Contrast this with the “remote server” company that does not use multi-tenancy.  They must run individual servers (or at least virtual machines) for each of their 1,000 customers. This means individual software licenses for each, individual databases for each, individual storage for each, individual patch management for each, and a small army of IT personnel to make it all happen. Not to mention the technical support headaches that come up when someone has to figure out which of those 1,000 instances needs attention for a customer complaint. As you can clearly see, this is a very low efficiency model.
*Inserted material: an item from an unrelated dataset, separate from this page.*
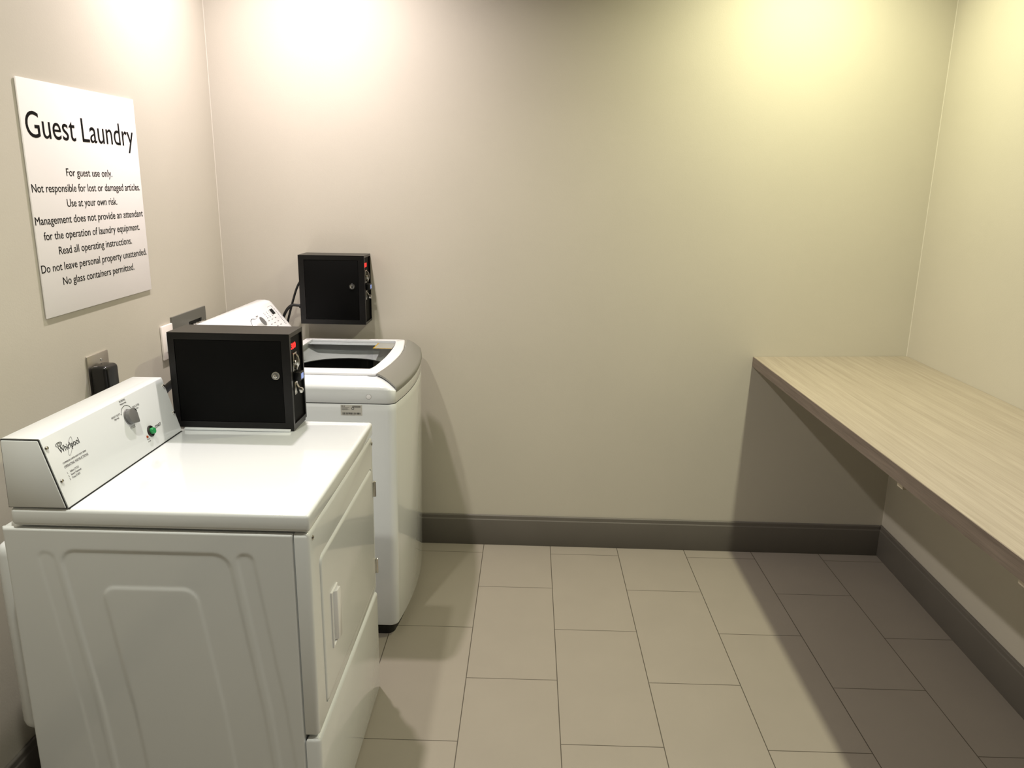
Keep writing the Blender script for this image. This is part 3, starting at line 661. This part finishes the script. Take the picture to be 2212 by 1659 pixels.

contemporary Implications for Cost

The obvious implication of high-efficiency multi-tenant applications is that they provide a much lower operating cost for the provider and, therefore, the opportunity to pass on much lower costs for the end user. Because lower TCO is one of main ROI considerations for companies considering cloud service providers, this single characteristic is one of the main benefits of real cloud applications versus “hide the server” pretenders. Buyers need to understand this aspect of their cloud service provider’s business because it will determine how much the solution costs over the long term, and how much the vendor will be able to devote to new features and service improvements.

Implications for Risk Management and Cyber Security

The multi-tenancy or Software as a Service (SaaS) model also has important implications for risk management and cyber security. As you can imagine, it’s much easier to secure data in a single database instance than it is to secure data in 1,000 (or a million) separate instances. Because cyber security continues to be one of the main concerns surrounding cloud adoption, this characteristic of the “real” cloud solution goes to the core of one of the most important vendor selection criteria in this market.

The cyber security benefits of multi-tenancy apply equally to the rest of the applications in a service offering because it’s easier to defend a single logical instance of the application stack than it is to defend thousands of copies. It is also far more straightforward to perform the necessary cyber security audits such as SAS 70 or the newer SSAE 16 against a single instance.

Why this matters for Physical Security as a Service

All of these differentiators between real and fake cloud solutions matter for the success of this model in physical security applications. 

First, we all know that our industry is very cost competitive, and the end users demand a lot of value for their security dollar. That’s why the economic efficiencies of real cloud computing are important for both buyers and resellers: over the long term, the better value solution usually wins. 

Second, there is no more important characteristic of a physical security software application than its cyber security profile. 

For these reasons, trust only a true cloud solution—not some server hidden in a closet.